I really like the real thing. It is a bit different. Hoods are a pain; they sometimes mess up my vision since something is right next to my eyes, and most are cumbersome. See my review on IFR hoods I have used for my preferences.

Entering the Clouds

So what is it like. For some reason, entering the clouds is a little different than my insides think it should feel. When you go into a cloud, it is not at all like going into a cotton ball. There is almost no perceptable change in flight. Sometimes there is a little more turbulence in certain areas of the cloud, but many times not. For me, it is kind of like when you are driving a car and you enter the fog. Or if you have ever been driving in the mountains and a cloud has passed over the road.

In the clouds

Inside the clouds it is often like being in a very dense fog again. You can see your wing tips, but not much further. Look at the top picture. You often have moisture on the windshield or wings. If you are near or below freezing levels, make sure that moisture is not icing.

Sometimes the cloud has some definition inside instead of just being white. This can mess with your senses. If you see any sort of line, your mind wants it to be the horizon. This is a good time to keep the good scan going and double check your backup instruments and make sure you are not correcting in the wrong way.

Looking down sometimes you see more than looking forward over the nose, but beware in this case. If you are looking down, you are not looking at your guages and you don't have a horizon, so you can end up in a turn or other unusual attitude. An unusual attitude would especially be bad on an approach and this is when you might likely see more looking down rather than over the nose. If you have a real missed approach you are pretty close to the ground.

IFR looking down

Above the clouds or between clouds

Getting above the clouds can be very pretty, and the passengers really like it too. While getting my cloud practice, I try to get altitudes where I stay in the clouds, but sometimes you don't have a choice.

But sometimes it is not all bad:
IFR above the clouds picture

And then sometimes the clouds start breaking up in one area, so it is time to try another airport that might still have clouds.
IFR scattered clouds picture

Going back into the clouds

Sometimes it feels strange for me going back into the clouds after being above the clouds. It feels like I am flying into the ground which would not be a good thing. So I pick this as another cue to check everything well: on the approach, keep the scan going, needles lined up, altitude good and what was that MDA again.

The Illusions

Of course remember that there are illusions your body is feeling. You may not notice it completely when under the hood. Just slight views of the ground can prevent the full effect. Accelerating feels like climbing. Slowing down feels like descending. A turn with a little Gs probably feels like a slight climb too. A missed approach where you are climbing, turning, and accelerating will feel like you are going to the moon. Watch the airspeed and keep the scan of instruments going well. Your body tells you one thing and you have to ignore it. Double check the backup instruments instead of believing your body.

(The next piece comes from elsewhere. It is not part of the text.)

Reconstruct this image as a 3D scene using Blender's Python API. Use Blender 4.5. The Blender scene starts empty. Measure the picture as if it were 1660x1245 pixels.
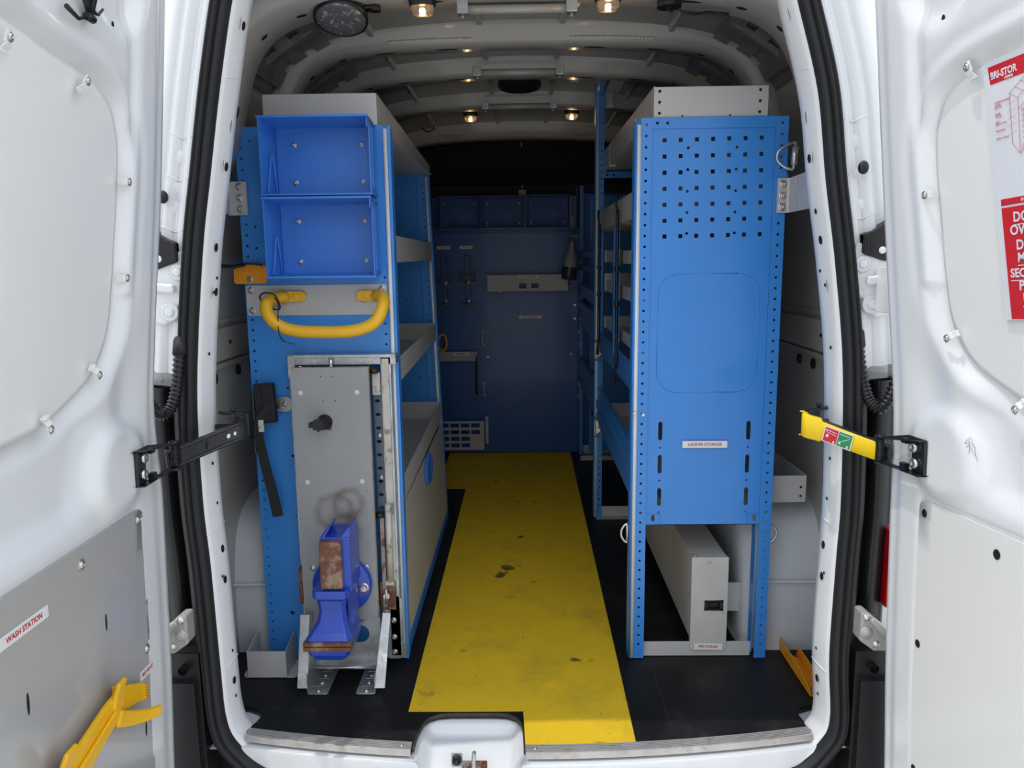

Turbulence of course messes up your body when there is no horizon. Trust the instruments.


I really like flying with a GPS. If you have your course plotted in and flying the magenta line as well as the needles, there are lots of clues to indicate you are turning. I imagine a glass panel is nice for the same reason a GPS is nice, but even better. Maybe someday I can get one of those Aspen Avionics devices some day.


As I write this, a few days have past, and now it is snowing again. Well, usually April/May is a mixed back, but there should still be a lot more good, safe IFR days left.



Ross in Aviation said...

Whist being on a commercial airline, many a time the plane has seemed more turbulent whilst going through thick cloud.

The part of your post about the body illusions is interesting.

Brian said...

I was thinking about my comments in that area too. I think I have not noticed bad turbulence in clouds since I stay away from the thunderboomers or similar clouds. I go IFR in the morning when it is calmer and less lifting/turbulence action. Commercial airliners definitely go through more turbulent clouds, and I suppose some small plane pilots might, but I don't.

Duarte Fernandes Pinto said...

I love Cessnas and IFR.
What a fantastic blog for people who love aviation!!! Congratulations!!!
Please visit a portuguese blog which shows aerial pictures from Portugal taken during my flights:
Third Dimension - Aerial Photography from Portugal

Unstoppable Family said...

“The world is a stage, but the play is badly cast.”
You got some great material on here, I see why people love your blog so much. Will make sure we subscribe to rss and keep up with your new stuff. Thanks so much for writing. Me and my family are on 3 year trip around the world having a blast. Come visit our blog we update with all types of crazy stuff.

Unstoppable Family
Brian and Rhonda Swan

Nate Duehr said...

You've been awfully quite since April, Brian? Summer flying, I hope?